With a little common sense and these five rules, you can succeed in achieving all your investment goals.

Define Your Goals

You have more than one kind of goal (retirement, education, etc). You need more than one type of investment.

  • For immediate access to your money, try a More Money Account that earns far more than savings, keeps principal safe, and allows penalty-free withdrawals.
  • For needs one to five years away, consider our ASI-insuredCDs for a higher guaranteed yield.
  • For goals more than 5 years away, consider a combination of stock funds and bond funds for growth that beats inflation.

Make a Plan

Decide how much to invest, what percent to put into each investment category based on your goals and tolerance for risk. For example, a classic mix for retirement is 60% stocks and 40% bonds.
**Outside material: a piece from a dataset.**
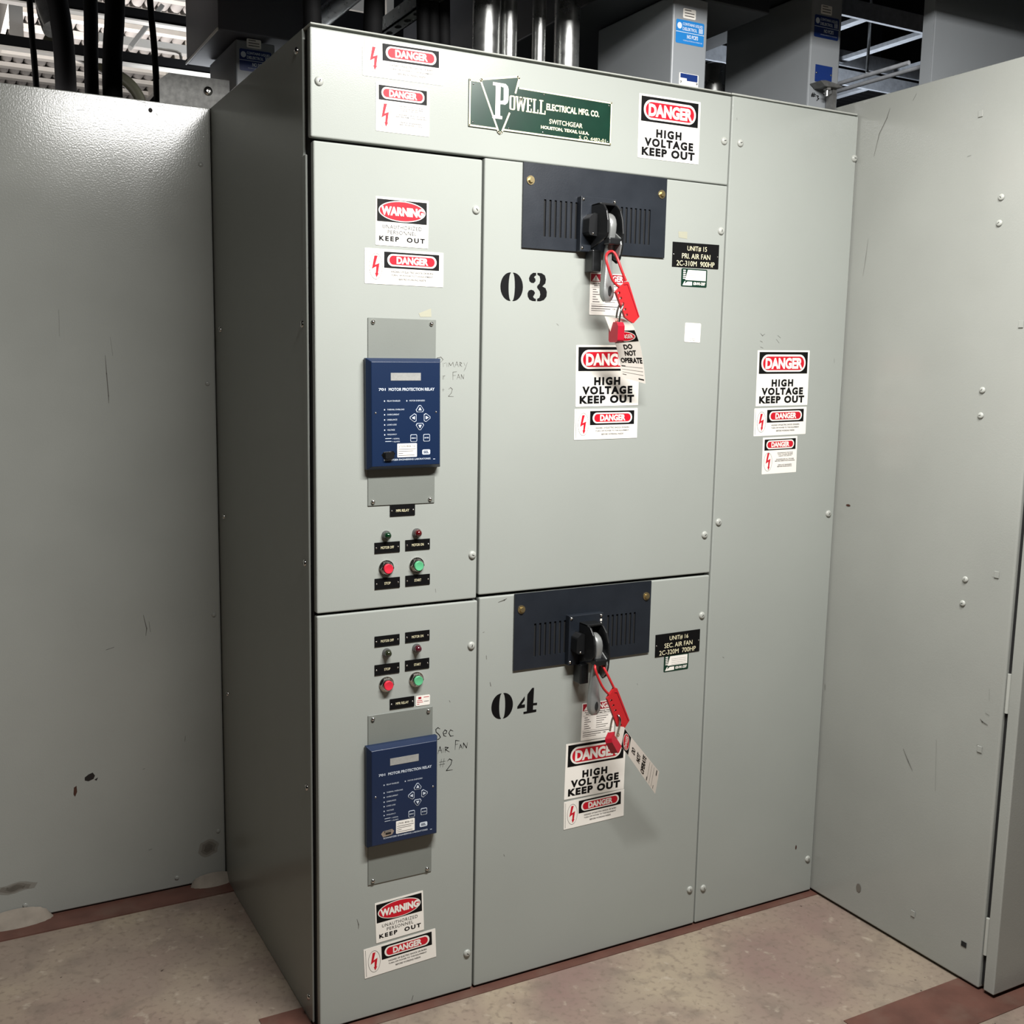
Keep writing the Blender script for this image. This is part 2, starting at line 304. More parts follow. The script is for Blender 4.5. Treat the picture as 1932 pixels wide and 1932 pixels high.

Each goal requires a different mix. A certified financial planner can help you determine what that mix should be.

Balance Your Portfolio

Let’s say you start off with the classic retirement mix, but stocks soar that year. You could wind up with 65% stocks and 35% bonds. To readjust to the original 60%/40% game plan you’ll need to transfer money from stocks to bonds at the end of the year. Maintaining a consistent balance helps you stay on course.

Avoid Investment Fees

Investment fees vary greatly by brokerage house and by fund. So shop and compare. Place your investments through a broker that does and charges the minimum, unless you feel you want more guidance. When buying funds, look for “no-load” funds to avoid sales fees up front and when you sell.

Simplify Your Strategy

You don’t need more than five funds (big U.S. stocks, small U.S. stocks, international stocks, total bond index, money market) to be well diversified. Avoid investments that are beyond your expertise, like commodities. And never ever invest in anything someone pitches you over the phone!